** Start of Extracted information **

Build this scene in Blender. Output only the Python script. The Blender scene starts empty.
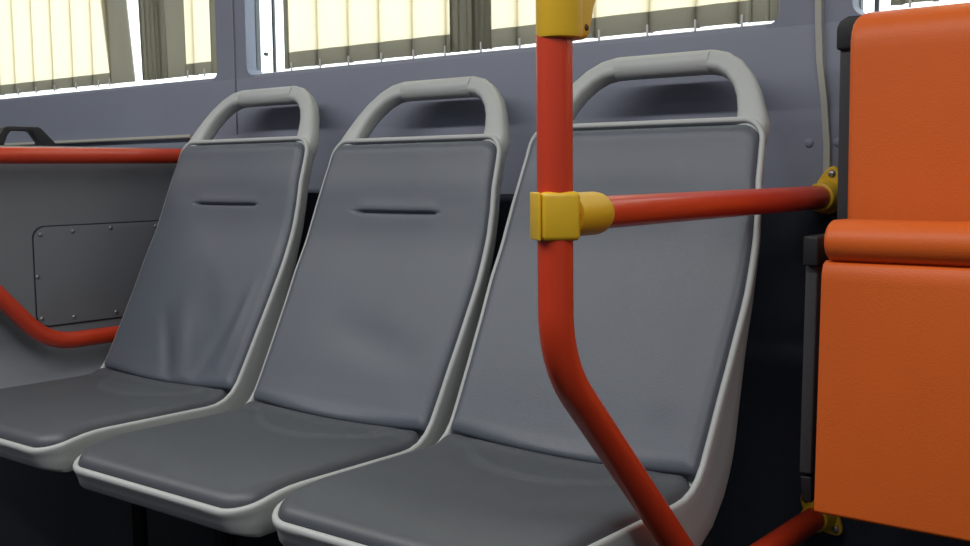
import bpy, bmesh, math
from mathutils import Vector, Matrix
C = bpy.context.scene
COL = C.collection
ZO = 0.85                      # the measured heights are relative to the lens; the floor is 0.85 m below it
cos, sin, pi, sqrt = math.cos, math.sin, math.pi, math.sqrt

# ------------------------------------------------------------------ materials
def mat(name, col, rough=.5, spec=.5, noise=0, nscale=60, bump=0, bscale=400, metal=0, coat=0, mott=None):
    m = bpy.data.materials.new(name); m.use_nodes = True
    nt = m.node_tree; b = nt.nodes['Principled BSDF']
    b.inputs['Base Color'].default_value = (*col, 1)
    b.inputs['Roughness'].default_value = rough
    b.inputs['Specular IOR Level'].default_value = spec
    b.inputs['Metallic'].default_value = metal
    b.inputs['Coat Weight'].default_value = coat
    b.inputs['Coat Roughness'].default_value = .12
    tc = nt.nodes.new('ShaderNodeTexCoord')
    if noise:
        n = nt.nodes.new('ShaderNodeTexNoise'); n.inputs['Scale'].default_value = nscale; n.inputs['Detail'].default_value = 4
        r = nt.nodes.new('ShaderNodeMix'); r.data_type = 'RGBA'
        r.inputs['A'].default_value = (*[c*(1-noise) for c in col], 1)
        r.inputs['B'].default_value = (*[min(1, c*(1+noise)) for c in col], 1)
        nt.links.new(tc.outputs['Object'], n.inputs['Vector'])
        nt.links.new(n.outputs['Fac'], r.inputs['Factor'])
        nt.links.new(r.outputs['Result'], b.inputs['Base Color'])
    if bump:
        n2 = nt.nodes.new('ShaderNodeTexNoise'); n2.inputs['Scale'].default_value = bscale; n2.inputs['Detail'].default_value = 2
        bp = nt.nodes.new('ShaderNodeBump'); bp.inputs['Strength'].default_value = bump; bp.inputs['Distance'].default_value = .001
        nt.links.new(tc.outputs['Object'], n2.inputs['Vector'])
        nt.links.new(n2.outputs['Fac'], bp.inputs['Height']); nt.links.new(bp.outputs['Normal'], b.inputs['Normal'])
    return m

def cloth(name, dcol, tcol, tmix):
    m = bpy.data.materials.new(name); m.use_nodes = True
    nt = m.node_tree; nt.nodes.clear()
    o = nt.nodes.new('ShaderNodeOutputMaterial'); d = nt.nodes.new('ShaderNodeBsdfDiffuse'); t = nt.nodes.new('ShaderNodeBsdfTranslucent')
    mx = nt.nodes.new('ShaderNodeMixShader'); mx.inputs[0].default_value = tmix
    d.inputs[0].default_value = (*dcol, 1); t.inputs[0].default_value = (*tcol, 1)
    tc = nt.nodes.new('ShaderNodeTexCoord')
    w = nt.nodes.new('ShaderNodeTexNoise'); w.inputs['Scale'].default_value = 900
    bp = nt.nodes.new('ShaderNodeBump'); bp.inputs['Strength'].default_value = .2; bp.inputs['Distance'].default_value = .0005
    nt.links.new(tc.outputs['Object'], w.inputs['Vector']); nt.links.new(w.outputs['Fac'], bp.inputs['Height']); nt.links.new(bp.outputs['Normal'], d.inputs['Normal'])
    nt.links.new(d.outputs[0], mx.inputs[1]); nt.links.new(t.outputs[0], mx.inputs[2]); nt.links.new(mx.outputs[0], o.inputs[0])
    return m

def glassmat():
    m = bpy.data.materials.new('window_glass'); m.use_nodes = True
    nt = m.node_tree; nt.nodes.clear()
    o = nt.nodes.new('ShaderNodeOutputMaterial'); t = nt.nodes.new('ShaderNodeBsdfTransparent'); g = nt.nodes.new('ShaderNodeBsdfGlossy')
    g.inputs['Roughness'].default_value = .03; t.inputs[0].default_value = (.93, .96, .95, 1)
    lw_ = nt.nodes.new('ShaderNodeLayerWeight'); pw = nt.nodes.new('ShaderNodeMath'); pw.operation = 'POWER'; pw.inputs[1].default_value = 5
    f = nt.nodes.new('ShaderNodeMath'); f.operation = 'MULTIPLY_ADD'; f.inputs[1].default_value = .5; f.inputs[2].default_value = .03
    nt.links.new(lw_.outputs['Facing'], pw.inputs[0]); nt.links.new(pw.outputs[0], f.inputs[0])
    mx = nt.nodes.new('ShaderNodeMixShader')
    nt.links.new(f.outputs[0], mx.inputs[0]); nt.links.new(t.outputs[0], mx.inputs[1]); nt.links.new(g.outputs[0], mx.inputs[2]); nt.links.new(mx.outputs[0], o.inputs[0])
    return m

M = dict(
    pad=mat('seat_vinyl', (.100, .117, .146), .43, .5, .06, 9, .25, 700),
    darker_pad=mat('darker_seat_vinyl', (.078, .088, .102), .45, .5, .10, 9, .25, 700),  # seat cushions: darker and greyer than the backrests
    shell=mat('shell_plastic', (.46, .488, .484), .45, .4, .03, 30, .1, 900),
    red=mat('red_paint', (.60, .046, .012), .38, .5, .05, 40, coat=.35),
    yellow=mat('yellow_plastic', (.72, .44, .02), .4, .5, .05, 50),
    orange=mat('orange_vinyl', (.74, .135, .016), .48, .5, .05, 14, .3, 500),
    black=mat('black_plastic', (.022, .024, .028), .5, .4),
    gunmetal=mat('grey_metal_frame', (.055, .058, .064), .5, .4),
    wall=mat('wall_panel', (.222, .244, .310), .5, .35, .06, 6, .15, 350),
    dark=mat('dark_wall_vinyl', (.042, .050, .070), .75, .2, .15, 40, .3, 600),
    part=mat('partition_panel', (.175, .192, .215), .55, .35, .04, 8, .1, 500),
    floor=mat('floor_vinyl', (.010, .011, .012), .7, .3, .2, 80, .2, 500),
    ceil=mat('ceiling_panel', (.5, .5, .49), .6, .3),
    trim=mat('beige_trim', (.40, .40, .36), .5, .3),
    seam=mat('seam_strip', (.27, .28, .32), .5, .3),
    steel=mat('screw_steel', (.32, .33, .34), .35, .5, metal=.8),
    leg=mat('black_metal', (.012, .012, .014), .6, .3),
    wframe=mat('window_frame', (.10, .11, .12), .5, .4),
    rail=mat('white_rail', (.7, .7, .7), .4, .4),
    cream=cloth('cream_curtain', (.62, .58, .47), (.88, .79, .56), .62),
    hem=cloth('olive_hem', (.17, .165, .125), (.60, .57, .50), .5),
    glass=glassmat(),
)

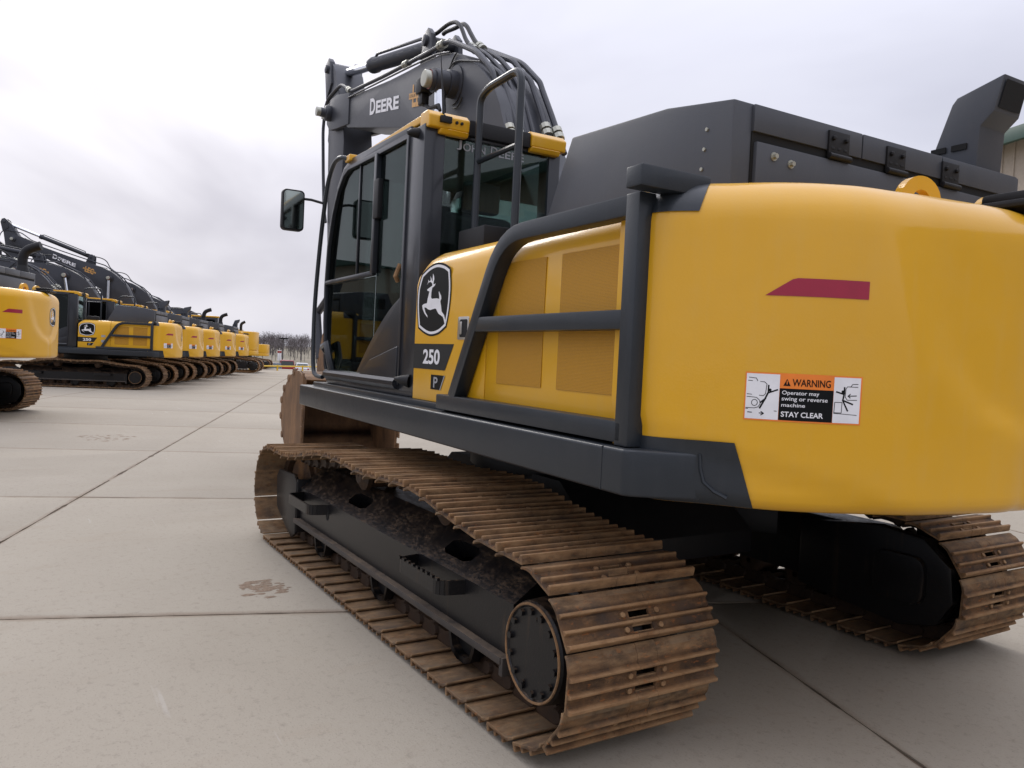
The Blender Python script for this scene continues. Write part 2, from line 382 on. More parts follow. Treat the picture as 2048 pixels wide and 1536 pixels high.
def put_text(g, s_, fn, x, y, w=None, h=None, bold=.0, spacing=1.0):
    """write s_ into the box x..x+w, y..y+h of the 2-D chart fn(u,v)->3-D"""
    V, F, W, H = text_poly(s_, bold, 1.0, spacing)
    sy = (h / H) if h else (w / W); sx = (w / W) if w else sy
    g.add([fn(x + a * sx, y + b_ * sy) for a, b_ in V], F)
def ribbon(g, pts, w, fn):
    for (a, b_) in zip(pts[:-1], pts[1:]):
        d = Vector((b_[0] - a[0], b_[1] - a[1])); d.normalize(); n_ = Vector((-d.y, d.x)) * w / 2; ex = d * w * .3
        q = [(a[0] + n_.x - ex.x, a[1] + n_.y - ex.y), (b_[0] + n_.x + ex.x, b_[1] + n_.y + ex.y), (b_[0] - n_.x + ex.x, b_[1] - n_.y + ex.y), (a[0] - n_.x - ex.x, a[1] - n_.y - ex.y)]
        g.add([fn(*p_) for p_ in q], [(0, 1, 2, 3)])

# ================================================================== excavator geometry (x forward, y left, z up; origin under the swing centre)
TH = -0.0431
SHOE_W = 0.743; GAUGE = 2.59; PINOFF = 0.054; NSHOE = 50
def track_path():
    rp_ = .36 - PINOFF
    P = [(-1.92, .045 + PINOFF), (1.90, .045 + PINOFF)]
    P += [(1.90 + rp_ * math.sin(a), .405 - rp_ * math.cos(a)) for a in [R(x) for x in range(12, 180, 12)]]
    top = [(1.90, .765), (1.65, .755), (1.44, .752), (1.24, .772), (1.06, .80), (.86, .832), (.66, .868), (.45, .879), (.25, .875), (-.1, .853), (-.5, .872), (-.75, .888), (-.95, .872), (-1.24, .821), (-1.6, .775), (-1.92, .765)]
    P += [(a, b_ - PINOFF) for a, b_ in top]
    P += [(-1.92 - rp_ * math.sin(a), .405 + rp_ * math.cos(a)) for a in [R(x) for x in range(12, 180, 12)]]
    return P
_tp = track_path(); _tl = [0.0]
for i in range(len(_tp)):
    a, b_ = _tp[i], _tp[(i + 1) % len(_tp)]; _tl.append(_tl[-1] + math.hypot(b_[0] - a[0], b_[1] - a[1]))
def track_at(s_):
    s_ %= _tl[-1]
    for i in range(len(_tp)):
        if _tl[i + 1] >= s_:
            t_ = (s_ - _tl[i]) / (_tl[i + 1] - _tl[i]); a, b_ = _tp[i], _tp[(i + 1) % len(_tp)]
            return Vector((a[0] + (b_[0] - a[0]) * t_, 0, a[1] + (b_[1] - a[1]) * t_))
def shoe_matrices(phase=0.11):
    out = []; step = _tl[-1] / NSHOE
    for i in range(NSHOE):
        s_ = phase + i * step; a = track_at(s_ - .095); b_ = track_at(s_ + .095); c = (a + b_) * .5
        t_ = (b_ - a).normalized(); n_ = Vector((t_.z, 0, -t_.x)); y_ = n_.cross(t_); c = c + n_ * PINOFF
        out.append(Matrix(((t_.x, y_.x, n_.x, c.x), (t_.y, y_.y, n_.y, c.y), (t_.z, y_.z, n_.z, c.z), (0, 0, 0, 1))))
    return out
def shoe_geo(detail=True):
    g = G(); w = SHOE_W / 2
    full = [(-.121, -.022), (-.114, -.011), (-.101, -.0065), (-.088, .003), (-.070, .009), (-.053, .010), (-.047, .029), (-.037, .029), (-.030, .010), (.009, .010), (.015, .029), (.025, .029), (.032, .010), (.062, .010), (.070, .034), (.083, .034), (.089, .006), (.088, -.004), (-.062, -.004), (-.082, -.010), (-.102, -.018), (-.116, -.028)]
    if not detail:
        return g.prism(full, 'y', -w, w)
    A = [(-.121, -.022), (-.114, -.011), (-.101, -.0065), (-.088, .003), (-.070, .009), (-.053, .010), (-.047, .029), (-.037, .029), (-.030, .010), (-.023, .010), (-.023, -.004), (-.062, -.004), (-.082, -.010), (-.102, -.018), (-.116, -.028)]
    B = [(.000, -.004), (.000, .010), (.009, .010), (.015, .029), (.025, .029), (.032, .010), (.036, .010), (.036, -.004)]
    Cc = [(.055, -.004), (.055, .010), (.062, .010), (.070, .034), (.083, .034), (.089, .006), (.088, -.004)]
    h = .05
    g.prism(full, 'y', -w, -h); g.prism(full, 'y', h, w)
    for q in (A, B, Cc): g.prism(q, 'y', -h + .0005, h - .0005)
    for bx in (-.011, .047):
        for by in (-.085, .085):
            g.tube([(bx, by, .008), (bx, by, .021)], .0125, 6)
    return g
def link_geo():
    g = G()
    for sy in (-1, 1):
        poly = [(-.108, -.035), (-.10, -.02), (-.06, -.006), (.06, -.006), (.09, -.02), (.098, -.05), (.085, -.085), (.03, -.078), (-.02, -.078), (-.07, -.095), (-.105, -.075)]
        g.prism(poly, 'y', sy * .08, sy * .135); g.tube([(.092, sy * .07, -.056), (.092, sy * .125, -.056), (.092, sy * .152, -.056)], [.043, .043, .030], 10)
    g.cyl((.092, -.1, -.056), (.092, .1, -.056), .028, 10)
    return g
def hole_plate(g, quad, hole, depth=.12):
    """quad: 4 corners of a flat plate; hole: (u0,u1,v0,v1) octagonal opening with a pocket behind"""
    q = [Vector(p_) for p_ in quad]
    def at(u, v): return q[0] * (1 - u) * (1 - v) + q[1] * u * (1 - v) + q[2] * u * v + q[3] * (1 - u) * v
    u0, u1, v0, v1 = hole; cu_ = (u1 - u0) * .16; cv = (v1 - v0) * .22
    inn = [(u0 + cu_, v0), (u1 - cu_, v0), (u1, v0 + cv), (u1, v1 - cv), (u1 - cu_, v1), (u0 + cu_, v1), (u0, v1 - cv), (u0, v0 + cv)]
    out = [(u0 + cu_, 0), (u1 - cu_, 0), (1, v0 + cv), (1, v1 - cv), (u1 - cu_, 1), (u0 + cu_, 1), (0, v1 - cv), (0, v0 + cv)]
    n_ = (q[1] - q[0]).cross(q[3] - q[0]).normalized()
    I = [at(*p_) for p_ in inn]; O = [at(*p_) for p_ in out]; D = [p_ + n_ * depth for p_ in I]
    corners = [q[1], q[2], q[3], q[0]]
    V = I + O + corners + D; f = []
    for i in range(8):
        j = (i + 1) % 8
        if i % 2 == 0: f.append((i, 8 + i, 8 + j, j))
        else: f += [(i, 8 + i, 16 + (i // 2)), (i, 16 + (i // 2), 8 + j, j)]
        f.append((i, j, 20 + j, 20 + i))
    g.add(V, f)
def frame_geo():
    g = G()   # left track frame
    x0, x1 = -1.66, 1.50
    yo, zo0, zo1, yi, zi = 1.52, .245, .505, 1.305, .655
    # outer side, underside, inner side
    g.add([(x0, yo, zo0), (x1, yo, zo0), (x1, yo, zo1), (x0, yo, zo1)], [(0, 1, 2, 3)])
    xs = [x0, -1.30, -.68, .10, .78, x1]
    for a, b_, hl in zip(xs[:-1], xs[1:], (None, 1, None, 1, None)):
        quad = [(a, yo, zo1), (b_, yo, zo1), (b_, yi, zi), (a, yi, zi)]
        if hl: hole_plate(g, quad, (.28, .74, .28, .68))
        else: g.add(quad, [(0, 1, 2, 3)])
    g.add([(x0, yi, zi), (x1, yi, zi), (x1, 1.08, zi), (x0, 1.08, zi)], [(0, 1, 2, 3)])
    g.add([(x0, 1.08, zi), (x1, 1.08, zi), (x1, 1.08, zo0), (x0, 1.08, zo0)], [(0, 1, 2, 3)])
    g.add([(x0, 1.08, zo0), (x1, 1.08, zo0), (x1, yo, zo0), (x0, yo, zo0)], [(0, 1, 2, 3)])
    for x in (x0, x1): g.add([(x, yo, zo0), (x, yo, zo1), (x, yi, zi), (x, 1.08, zi), (x, 1.08, zo0)], [(0, 1, 2, 3, 4)])
    return g
CWP = [(-2.20, 1.335), (-2.32, 1.335), (-2.42, 1.315), (-2.49, 1.265), (-2.56, 1.185), (-2.69, 1.065), (-2.79, .935), (-2.87, .775), (-2.94, .59), (-2.985, .36), (-3.025, 0)]
CWP = CWP + [(a, -b_) for a, b_ in CWP[-2::-1]]
_cw = [(v.x, v.y) for v in smooth_path([(a, b_, 0) for a, b_ in CWP], 8)]
_cl = [0.0]
for a, b_ in zip(_cw[:-1], _cw[1:]): _cl.append(_cl[-1] + math.hypot(b_[0] - a[0], b_[1] - a[1]))
CWL = _cl[-1]; CWC = CWL / 2
def cw_plan(s_):
    s_ = min(max(s_, 0), CWL - 1e-6)
    i = next(j for j in range(len(_cl) - 1) if _cl[j + 1] >= s_)
    t_ = (s_ - _cl[i]) / (_cl[i + 1] - _cl[i]); a, b_ = _cw[i], _cw[i + 1]
    p0 = _cw[max(i - 2, 0)]; p1 = _cw[min(i + 3, len(_cw) - 1)]
    d = Vector((p1[0] - p0[0], p1[1] - p0[1])).normalized(); n_ = Vector((d.y, -d.x))
    if n_.dot(Vector((a[0] + 1.2, a[1] * .6))) < 0: n_ = -n_
    return Vector((a[0] + (b_[0] - a[0]) * t_, a[1] + (b_[1] - a[1]) * t_)), n_
def sstep(a, b_, x):
    t_ = min(max((x - a) / (b_ - a), 0), 1); return t_ * t_ * (3 - 2 * t_)
_hw = [(1.36, 0.0), (1.415, .10), (1.449, .25), (1.638, .48), (1.841, .585), (2.11, .68), (2.4, .78)]
def cw_inset(s_, z):
    ins = 0.0
    if z > 2.09: ins += .16 * (1 - math.sqrt(max(0, 1 - ((z - 2.09) / .161) ** 2)))
    if z < 1.12: ins += .04 * ((1.12 - z) / .04) ** 2
    hw = 0
    for (za, wa), (zb, wb) in zip(_hw[:-1], _hw[1:]):
        if za <= z <= zb: hw = wa + (wb - wa) * (z - za) / (zb - za)
    ins += .030 * sstep(-.10, .16, hw - abs(s_ - CWC))
    d_ = abs(s_ - CWC); s2 = CWC - d_
    zl = 1.302 + (1.135 - 1.302) * (s2 - .467) / (1.09 - .467)
    if s2 < 1.25: ins += .014 * sstep(0, .05, zl - z) * sstep(1.25, 1.0, s2)
    return ins
def cw(s_, z, off=0.0):
    p_, n_ = cw_plan(s_); q = p_ - n_ * (cw_inset(s_, z) - off); return (q.x, q.y, z)
def cw_geo():
    g = G()
    us = [CWL * i / 110 for i in range(111)]
    zs = [1.08, 1.087, 1.10, 1.12] + [1.15 + .0392 * i for i in range(25)] + [2.12, 2.15, 2.18, 2.205, 2.225, 2.24, 2.247]
    rows = [[cw(u, z) for z in zs] for u in us]
    for r_, u in zip(rows, us):
        a = r_[0]; c = r_[-1]
        r_.insert(0, (-2.15, a[1] * .80, 1.08)); r_.append((-2.25 + (c[0] + 2.25) * .5, c[1] * .9, 2.256)); r_.append((-2.18, c[1] * .80, 2.25))
    nv = len(rows[0]); V = [p_ for r_ in rows for p_ in r_]
    F = [(i * nv + j, i * nv + j + 1, (i + 1) * nv + j + 1, (i + 1) * nv + j) for i in range(len(us) - 1) for j in range(nv - 1)]
    F += [tuple(range(nv)), tuple(range((len(us) - 1) * nv, len(us) * nv))]
    return g.add(V, F)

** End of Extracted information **

• To be done: Please reproduce the listing exactly from its opening line through the line that contains "cos, sin, pi, sqrt", both included, with all pictures omitted.

• Exercise result:
Build this scene in Blender. Output only the Python script. The Blender scene starts empty.
import bpy, bmesh, math
from mathutils import Vector, Matrix
C = bpy.context.scene
COL = C.collection
ZO = 0.85                      # the measured heights are relative to the lens; the floor is 0.85 m below it
cos, sin, pi, sqrt = math.cos, math.sin, math.pi, math.sqrt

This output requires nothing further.